E' un raffronto - del tutto improprio - che lascia aperti dubbi sulla reale conoscenza di certi argomenti. 
Innanzitutto le materie umanistiche come la letteratura (o il cinema) producono opere non inquadrabili sempre e comunque da un punto di vista tecnico, ma anche sotto altri profili, su tutti il concetto di ispirazione, di valore complessivo dell'opera, e in sintesi di arte. Per questi tipi di discipline, non a caso, esistono due piani di critica.  
La prima è la cosiddetta critica giornalistica, ossia quella che siamo abituati a leggere come recensione - salvo rarissime eccezioni - quando sfogliamo la pagina di spettacolo su un quotidiano o su un sito specializzato. Non c'è bisogno di una formazione tecnica per scrivere in questo ambito: si tratta di appassionati conoscitori della storia cinematografica che, attraverso anni di esperienza visiva (e in qualche caso anche con modesti talenti) rappresenta e giudica il valore, spesso a caldo, di certe opere. Senza avere la pretesa. ma con la convizione soggettiva, di essere vicino alla verità. In sintesi, la critica giornalistica è un consiglio dato al lettore.

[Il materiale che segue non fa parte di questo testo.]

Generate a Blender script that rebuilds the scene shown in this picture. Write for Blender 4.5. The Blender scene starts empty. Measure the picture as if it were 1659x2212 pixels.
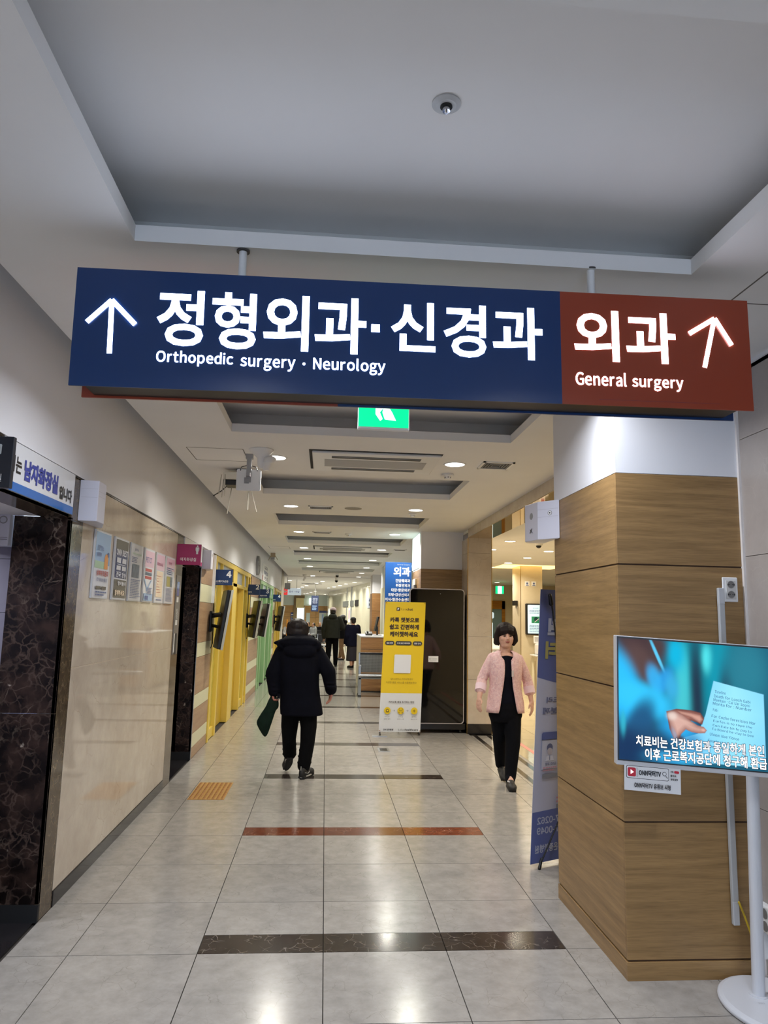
import bpy, math, random
import numpy as np
from mathutils import Vector, Matrix
from mathutils.geometry import tessellate_polygon
R = random.Random(7)
scn = bpy.context.scene
COL = scn.collection

# ------------------------------------------------------------------ camera
cam_d = bpy.data.cameras.new('camera'); cam = bpy.data.objects.new('camera', cam_d); COL.objects.link(cam)
cam_d.sensor_fit = 'VERTICAL'; cam_d.sensor_height = 36.0; cam_d.lens = 1545.0 / 2212 * 36
cam_d.clip_start = 0.05; cam_d.clip_end = 200
_r = (0.99647995, -0.0809505, 0.0217883); _u = (-0.03326562, -0.14326225, 0.98912554); _w = (0.07694876, 0.98636856, 0.14545082)
cam.matrix_world = Matrix(((_r[0], _u[0], -_w[0], 0), (_r[1], _u[1], -_w[1], 0), (_r[2], _u[2], -_w[2], 1.62), (0, 0, 0, 1)))
scn.camera = cam
# ------------------------------------------------------------------ world, exposure
W = bpy.data.worlds.new('world'); scn.world = W; W.use_nodes = True
W.node_tree.nodes['Background'].inputs[0].default_value = (0.60, 0.76, 1.0, 1)
W.node_tree.nodes['Background'].inputs[1].default_value = 5.0
vs = scn.view_settings
vs.view_transform = 'Standard'; vs.look = 'None'; vs.gamma = 1; vs.use_curve_mapping = False; vs.exposure = 0.24
scn.cycles.use_adaptive_sampling = True; scn.cycles.adaptive_threshold = 0.03
scn.cycles.max_bounces = 6; scn.cycles.diffuse_bounces = 4; scn.cycles.glossy_bounces = 3
scn.cycles.transmission_bounces = 4; scn.cycles.transparent_max_bounces = 6
scn.cycles.sample_clamp_indirect = 4.0; scn.cycles.caustics_reflective = False; scn.cycles.caustics_refractive = False
LAMP = 13.0          # watts of a corridor downlight
COOL = (0.86, 0.91, 1.0); NEUTRAL = (1.0, 0.96, 0.86); WARM = (1.0, 0.86, 0.62)

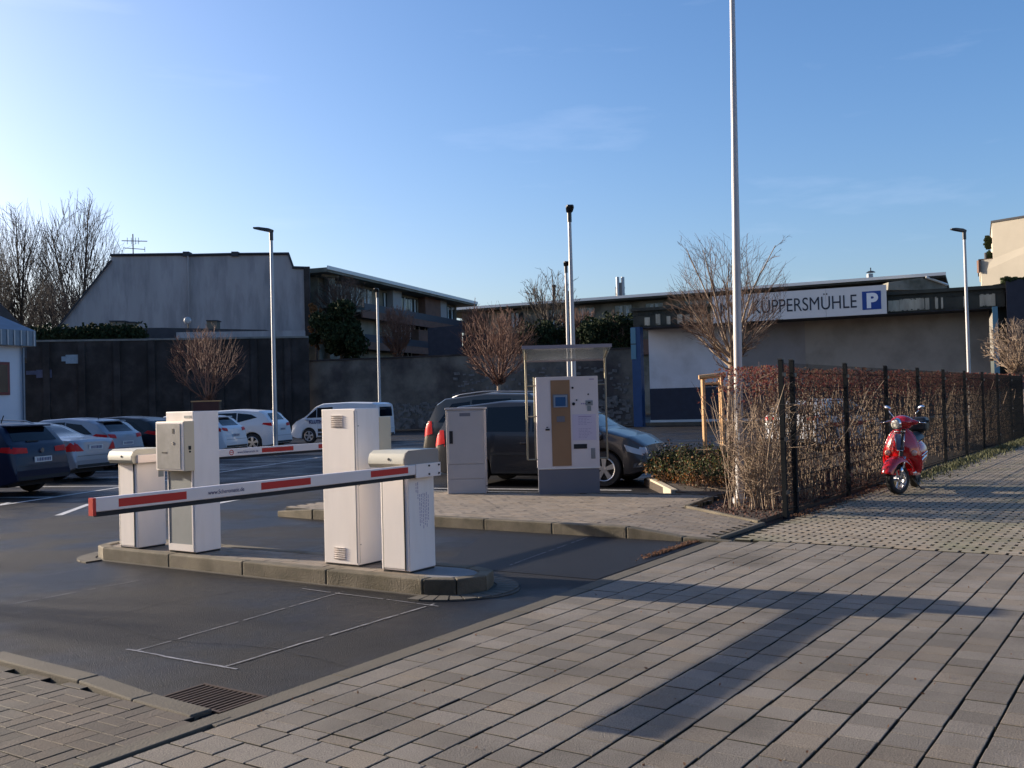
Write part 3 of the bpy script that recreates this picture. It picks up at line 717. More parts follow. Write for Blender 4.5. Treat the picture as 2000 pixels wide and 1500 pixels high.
# big blank gable
t = thing('gable_house', 'big blank grey gable wall with sloping left side rising over the dark wall', 'house', at(370, 76))
def put(o, t): o.parent = t; o.matrix_parent_inverse = t.matrix_world.inverted(); return o
def lface(t, *a, **k):
    o = wallface(*a, **k); o.parent = t; me = o.data; me.transform(Matrix.Translation(-t.location)); return o
lface(t, [(100, 668), (112, 645), (222, 510), (222, 499), (362, 497), (373, 499), (457, 497), (470, 497), (568, 496), (576, 522), (605, 524), (606, 668)], 76, 9, m_gable, 'wall', bpx=606)
b = MB()
for (xa, ya), (xb, yb) in (((110, 645), (222, 508)), ((220, 498), (363, 496)), ((372, 498), (458, 496)), ((469, 496), (570, 495)), ((569, 495), (578, 522)), ((576, 522), (608, 523))):
    A = at(xa, 75.9); A.z = zat(xa, ya, 75.9); B = at(xb, 75.9); B.z = zat(xb, yb, 75.9)
    b.tube([A-t.location, B-t.location], .10, 4)
b.obj('verge_trim', m_roofdk, t)
for x0, x1 in ((362, 374), (457, 470)): lface(t, [(x0, 500), (x0, 491), (x1, 491), (x1, 500)], 75.8, .8, m_roofdk, 'chimney')
b = MB(); A = at(372, 75.85); B = A.copy(); A.z = zat(372, 500, 75.85); B.z = zat(372, 660, 75.85); b.tube([A-t.location, B-t.location], .07, 6); b.obj('downpipe', m_gable, t)
lface(t, [(598, 668), (598, 523), (609, 520), (609, 668)], 75.7, .3, m_wall_dk, 'corner_strip')
t = thing('rooftop_antenna', 'spindly television antenna standing on the left end of the grey gable roof', 'antenna', at(265, 78))
P = lambda px, py, D=78: at(px, D)-t.location+Vector((0, 0, zat(px, py, D)))
b = MB(); b.tube([P(265, 500), P(265, 457)], .05, 6); b.obj('mast', m_lamp, t)
b = MB(); b.tube([P(243, 470), P(293, 471)], .035, 5); b.tube([P(246, 484), P(288, 487)], .03, 5)
for px in (254, 262, 270, 276): b.tube([P(px, 464), P(px, 477)], .022, 4)
b.tube([P(288, 482), P(288, 492)], .025, 4); b.obj('elements', m_lamp, t)
# little chimneys and a dish in front of the gable
for (pts, D, lab) in (([(216, 648), (216, 628), (245, 628), (245, 648)], 70, 'wider pale chimney stack low in front of the grey gable, left of the pair'), ([(248, 650), (248, 630), (265, 630), (265, 650)], 70.2, 'narrower pale chimney stack directly right of the wider one'), ([(406, 650), (406, 627), (426, 627), (426, 650)], 70, 'single pale chimney stack right of the satellite dish')):
    q = at(pts[0][0], D); t = thing('chimney_stack', lab, 'chimney', q, 0, 'chimney stacks in front of the gable')
    lface(t, pts, D, .8, mat('chimney_render', (.16, .14, .11), .9, var=.2, vscale=3), 'stack')
    x0, x1, yt = pts[1][0], pts[2][0], pts[1][1]; lface(t, [(x0-1, yt), (x0-1, yt-2), (x1+1, yt-2), (x1+1, yt)], D-.1, 1., m_roofdk, 'cap')
t = thing('satellite_dish', 'small round white satellite dish in front of the grey gable', 'satellite dish', at(369, 68))
z0 = zat(369, 626, 68); b = MB(); b.ell((0, 0, z0), (.06, .26, .26), rot=Matrix.Rotation(math.pi/2-YAW, 3, 'Z')); b.obj('dish', m_pole_dk, t, smooth=True)
b = MB(); b.tube([(0, 0, z0), (0.2, .1, z0-1.2)], .05, 5); b.obj('mast', m_lamp, t)
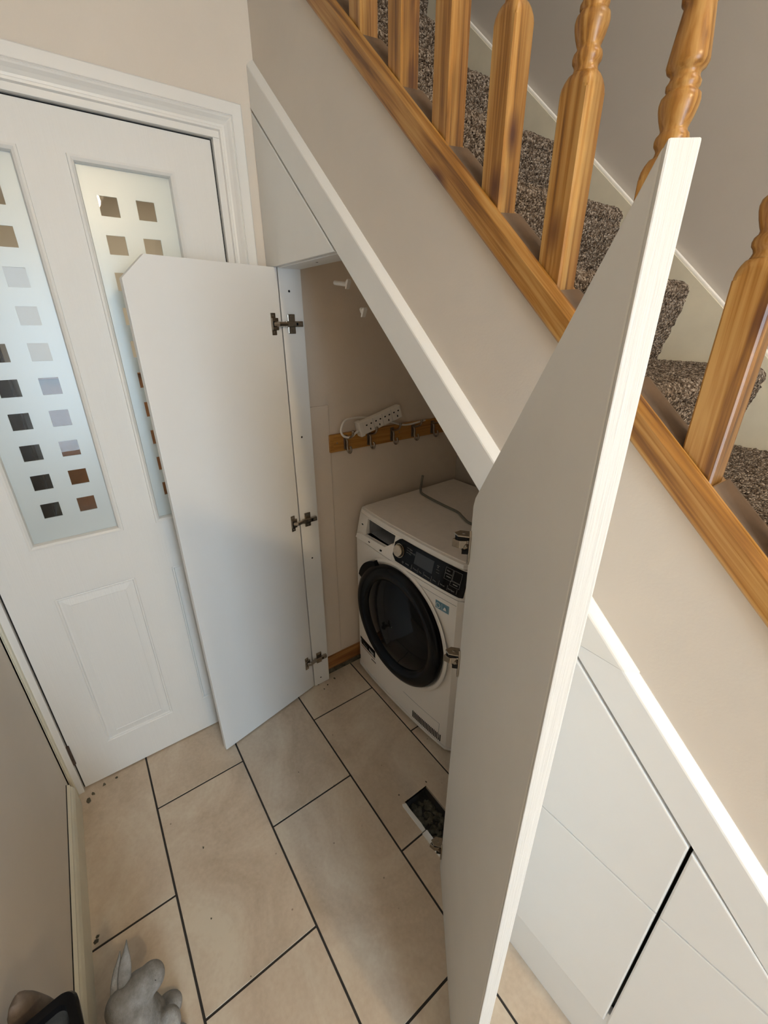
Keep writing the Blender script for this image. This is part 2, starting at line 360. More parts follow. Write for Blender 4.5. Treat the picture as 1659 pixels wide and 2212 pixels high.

Poi c'è la critica teorica, che è tutt'altra storia: essa non si rivolge a tutti i lettori ma solo ad una frangia estremamente di nicchia. Non si propone solo di giudicare il film e di consigliarlo, ma anche di proporre una disamina estremamente attenta delle sue caratteristiche. 
Ora, tutte le discipline elencate da Moretti in contrasto al "cinema di cui si sentono in diritto di parlare tutti" nella scena non possono produrre critica giornalistica. Questo per la natura estremamente tecnica delle stesse, impossibili da giudicare nemmeno in via ipotetica, a differenza di un libro o di un film per i quali, appunto, non è strettamente necessario essere nè dei letterati nè dei tenici della ripresa.
Chi scrive non ritiene di essere un dotto, ma solo un attento osservatore del reale con - perchè  no - anche una formazione culturale che non si può considerare mediocre.


Però fa pensare come una certa cultura politica abbia enfatizzato intellettualmente figure di ogni tipo, tanto quelle di una mente illuminata quale era - e lo ricordiamo di nuovo - Pier Paolo Pasolini, una vivace quale quella di Ettore Scola (in foto), quanto immagini come quelle rappresentate dal già citato Roberto Benigni e, in questo caso, Nanni Moretti.

La scena di Sogni d'oro mostra una supercifialità estrema. La cosa peggiore non è nemmeno il risultato finale, ma il fatto - veramente clamoroso - che sia diventata una specie di icona storica per rappresentare e criticare al meglio il concetto di ignoranza. Un mistero di cui mi sento ancora vittima: negli anni ho pure cercato di immaginare che sia stata una scelta voluta, ma ciò non toglie che lo strafalcione sarebbe stato notevole se solo qualcuno lo avesse fatto notare dall'inizio, alzando la voce sul serio.